For years I’ve been arguing with friends that Adolf Hitler actually won the Second Inter-Capitalist War (1939-’45). [As a matter of fact, in 2001, I wrote an article to that effect; it was published (in Spanish) by Costa Rica’s Ecumenical Research Institute (DEI).]

It took a while for his fascism to triumph here, I argued. But triumph it did. U.S. support of fascism in the Global South was bound to come home. Moreover, I said, the United States represents the planet’s greatest threat to world peace. It not only spends more on the military than the rest of the world combined, it is also the instigator of most of its wars. The world scourge of “terrorism” is a U.S. product directly traceable to its military interventions on behalf of Big Oil. Additionally, “America’s” human rights record is abysmal. If it dropped off the map tomorrow, the world would be much better off.

Domestically, I said, U.S. “democracy” is a sham.
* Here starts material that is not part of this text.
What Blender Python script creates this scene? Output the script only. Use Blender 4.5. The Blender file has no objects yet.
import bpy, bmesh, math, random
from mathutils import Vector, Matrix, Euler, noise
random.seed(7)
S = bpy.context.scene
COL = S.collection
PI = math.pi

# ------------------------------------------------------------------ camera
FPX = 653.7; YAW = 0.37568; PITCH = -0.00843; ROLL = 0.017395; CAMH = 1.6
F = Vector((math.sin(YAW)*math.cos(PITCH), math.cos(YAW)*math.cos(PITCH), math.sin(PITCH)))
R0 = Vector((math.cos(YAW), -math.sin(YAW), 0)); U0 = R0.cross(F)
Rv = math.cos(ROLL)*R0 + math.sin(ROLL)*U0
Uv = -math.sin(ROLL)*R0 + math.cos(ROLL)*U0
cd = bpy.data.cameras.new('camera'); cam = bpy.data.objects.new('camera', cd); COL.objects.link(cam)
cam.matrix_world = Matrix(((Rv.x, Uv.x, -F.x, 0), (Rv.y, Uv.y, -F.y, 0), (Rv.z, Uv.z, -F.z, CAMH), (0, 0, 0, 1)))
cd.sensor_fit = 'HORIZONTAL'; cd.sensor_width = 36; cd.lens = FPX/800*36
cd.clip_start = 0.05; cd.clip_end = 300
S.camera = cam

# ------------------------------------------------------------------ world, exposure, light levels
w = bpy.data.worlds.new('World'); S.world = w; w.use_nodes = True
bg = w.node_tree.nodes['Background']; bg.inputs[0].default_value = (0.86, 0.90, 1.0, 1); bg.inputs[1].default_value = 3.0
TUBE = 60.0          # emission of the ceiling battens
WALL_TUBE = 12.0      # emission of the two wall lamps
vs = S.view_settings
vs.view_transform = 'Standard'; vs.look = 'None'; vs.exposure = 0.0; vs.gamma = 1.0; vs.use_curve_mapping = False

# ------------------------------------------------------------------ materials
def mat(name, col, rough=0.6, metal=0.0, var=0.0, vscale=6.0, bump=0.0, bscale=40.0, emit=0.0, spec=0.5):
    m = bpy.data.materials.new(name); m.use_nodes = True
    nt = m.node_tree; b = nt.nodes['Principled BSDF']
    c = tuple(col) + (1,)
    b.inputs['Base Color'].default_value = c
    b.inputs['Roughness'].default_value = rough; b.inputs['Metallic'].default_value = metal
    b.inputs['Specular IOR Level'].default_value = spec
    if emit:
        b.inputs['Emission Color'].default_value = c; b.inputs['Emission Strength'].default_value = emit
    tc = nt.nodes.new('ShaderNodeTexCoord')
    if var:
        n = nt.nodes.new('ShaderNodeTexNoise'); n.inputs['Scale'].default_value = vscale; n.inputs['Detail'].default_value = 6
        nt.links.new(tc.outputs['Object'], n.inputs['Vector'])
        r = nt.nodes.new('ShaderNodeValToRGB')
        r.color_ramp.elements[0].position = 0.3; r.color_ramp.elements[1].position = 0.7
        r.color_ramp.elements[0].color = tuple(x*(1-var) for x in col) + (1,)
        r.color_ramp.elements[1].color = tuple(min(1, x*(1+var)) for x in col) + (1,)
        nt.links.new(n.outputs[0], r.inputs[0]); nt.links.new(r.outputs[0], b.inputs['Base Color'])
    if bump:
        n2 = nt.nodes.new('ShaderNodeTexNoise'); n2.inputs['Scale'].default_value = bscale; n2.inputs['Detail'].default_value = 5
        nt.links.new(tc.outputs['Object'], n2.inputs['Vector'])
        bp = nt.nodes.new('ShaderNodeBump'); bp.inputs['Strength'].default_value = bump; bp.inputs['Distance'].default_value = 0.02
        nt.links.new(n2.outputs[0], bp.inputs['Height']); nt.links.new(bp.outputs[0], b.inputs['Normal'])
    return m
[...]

In reality, those calling the shots are not “The People,” but large corporations aided and abetted by the military – what Dwight Eisenhower called “the military industrial complex.” In fact, Eisenhower’s phrase represents a nearly perfect definition of fascism. According to Benito Mussolini, it’s the union of government and corporations. “Corporatism,” he called it. That’s our system, pure and simple.

Despite my arguments, my friends have continued to insist robotically, “We’re the greatest country in the world. We’re its leading democracy. We’re the richest country in the world. We respect human rights like no other.”

On and on the argument continued.

Since November 8th, however, I’m happy to report the argument is over. With the accession of the Trump team to power, the truth of my argument has become transparent. Pretense is no possible. Now no one can deny:

  • The U.S. is a complete plutocracy. It is fascism incarnate.
  • It is criminal in its approach to human rights.
  • It is indeed the greatest threat to world peace and human survival.
  • Its system of so-called “democracy” is rigged and is probably finished.
  • The U.S. is not the richest country in the world.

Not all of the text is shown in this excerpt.